When diplomacy was confined to nearby states and meetings of rulers were easily arranged, a visiting messenger such as the nuncius sufficed. However, as trade revived, negotiations at a distance became increasingly common. Envoys no longer could refer the details of negotiations to their masters on a timely basis. They therefore needed the discretionary authority to decide matters on their own. To meet this need, in the 12th century the concept of a procurator with plena potens (full powers) was revived from Roman civil law. This plenipotentiary could negotiate and conclude an agreement, but, unlike a nuncius, he could not represent his principal ceremonially. As a result, one emissary was often given both offices.

Venice

At the end of the 12th century, the term ambassador appeared, initially in Italy. Derived from the medieval Latin ambactiare, meaning “to go on a mission,” the term was used to describe various envoys, some of whom were not agents of sovereigns. Common in both Italy and France in the 13th century, it first appeared in English in 1374 in Troilus and Criseyde by Geoffrey Chaucer. By the late 15th century, the envoys of secular rulers were commonly called ambassadors, though the papacy continued to send legates and nuncii. Each ambassador carried a letter of credence, though he could not commit his principal unless granted plenipotentiary authority.

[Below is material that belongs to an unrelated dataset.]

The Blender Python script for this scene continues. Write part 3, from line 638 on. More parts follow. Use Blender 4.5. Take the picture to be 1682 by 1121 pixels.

The Crusades and the revival of trade increased Europe's contact with the eastern Mediterranean and West Asia. Venice's location afforded that leading Italian city-state early ties with Constantinople, from which it absorbed major elements of the Byzantine diplomatic system. On the basis of Byzantine precedents, Venice gave its envoys written instructions, a practice otherwise unknown in the West, and established a systematic archive. (The Venetian archives contain a registry of all diplomatic documents from 883.) Venice later developed an extensive diplomacy on the Byzantine model, which emphasized the reporting of conditions in the host country. Initially, returning Venetian envoys presented their relazione (final report) orally, but, beginning in the 15th century, such reports were presented in writing. Other Italian city-states, followed by France and Spain, copied Venetian diplomatic methods and style.